Das sieht auch Franco Foda so. Der ÖFB-Teamchef setzte den Austrianer im September 2020 erstmals auf die Abrufliste für das A-Nationalteam. Angesichts des Umstandes, dass der Deutsche nicht der größte Jugendförderer in der Geschichte der Fußballtrainer ist, darf das schon als deutliches Zeichen gewertet werden.

Wimmer muss lachen, wenn er an die Situation damals zurückdenkt: „Ich habe es durch den Athletiktrainer der ÖFB-U19, Dritan Baholli, erfahren. Er hat mich angerufen und mir gratuliert.
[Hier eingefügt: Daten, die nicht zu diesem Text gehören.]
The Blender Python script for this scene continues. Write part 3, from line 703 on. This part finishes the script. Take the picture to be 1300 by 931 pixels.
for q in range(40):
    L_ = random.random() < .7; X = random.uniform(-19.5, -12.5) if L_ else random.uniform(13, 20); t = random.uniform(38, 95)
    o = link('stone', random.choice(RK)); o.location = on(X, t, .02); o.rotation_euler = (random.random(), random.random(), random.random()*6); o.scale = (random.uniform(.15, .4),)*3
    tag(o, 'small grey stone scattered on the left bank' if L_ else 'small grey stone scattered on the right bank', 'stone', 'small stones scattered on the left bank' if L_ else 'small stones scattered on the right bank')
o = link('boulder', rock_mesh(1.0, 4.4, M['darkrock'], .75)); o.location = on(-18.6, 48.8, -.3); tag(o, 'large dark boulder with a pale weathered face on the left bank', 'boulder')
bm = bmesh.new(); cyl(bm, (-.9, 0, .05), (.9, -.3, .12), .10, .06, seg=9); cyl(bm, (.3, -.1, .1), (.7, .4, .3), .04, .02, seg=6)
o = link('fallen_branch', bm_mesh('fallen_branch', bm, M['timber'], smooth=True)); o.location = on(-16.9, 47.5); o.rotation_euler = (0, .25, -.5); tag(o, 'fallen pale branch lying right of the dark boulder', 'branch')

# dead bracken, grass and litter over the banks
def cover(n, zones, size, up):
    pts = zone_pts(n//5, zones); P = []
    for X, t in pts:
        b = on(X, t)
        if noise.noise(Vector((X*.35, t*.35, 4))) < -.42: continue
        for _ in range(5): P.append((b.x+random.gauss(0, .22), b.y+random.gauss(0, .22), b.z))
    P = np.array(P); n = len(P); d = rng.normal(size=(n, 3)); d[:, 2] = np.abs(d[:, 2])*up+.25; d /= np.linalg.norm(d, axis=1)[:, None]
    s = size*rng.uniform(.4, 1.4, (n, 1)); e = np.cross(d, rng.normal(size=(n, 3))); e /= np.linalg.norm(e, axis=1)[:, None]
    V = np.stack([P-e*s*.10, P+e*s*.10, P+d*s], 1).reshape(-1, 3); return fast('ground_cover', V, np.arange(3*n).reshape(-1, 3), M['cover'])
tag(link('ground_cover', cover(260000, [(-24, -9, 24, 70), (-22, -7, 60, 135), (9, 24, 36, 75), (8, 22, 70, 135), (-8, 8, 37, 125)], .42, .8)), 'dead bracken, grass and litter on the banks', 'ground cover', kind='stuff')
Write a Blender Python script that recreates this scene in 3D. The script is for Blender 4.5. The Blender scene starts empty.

Er hat minutenlang mit mir gesprochen und ich habe mich überhaupt nichts ausgekannt. Nach sieben Minuten hat er dann mal den Franco erwähnt und ich denke mir nur so: ‚Welcher Franco?‘ Erst am Schluss habe ich verstanden, worum es überhaupt ging. Am nächsten Tag ist dann die Mail gekommen, dass ich auf Abruf stehe. Das war schon geil!“

Nachsatz: „Es ist ein schönes Zeichen, aber ich mache mir da keinen Druck. Jetzt muss ich mich reinarbeiten, damit ich wirklich mal dabei sein darf und mich dann dort beweisen.“

Da ist sie wieder, diese natürliche Unbekümmertheit und Bodenständigkeit, die dem Talent hilft, seinen raketenhaften Aufstieg offenbar mit links zu nehmen. Raimund Harreither mag aufgeregt sein, Patrick Wimmer ist es nach außen hin eigentlich nie.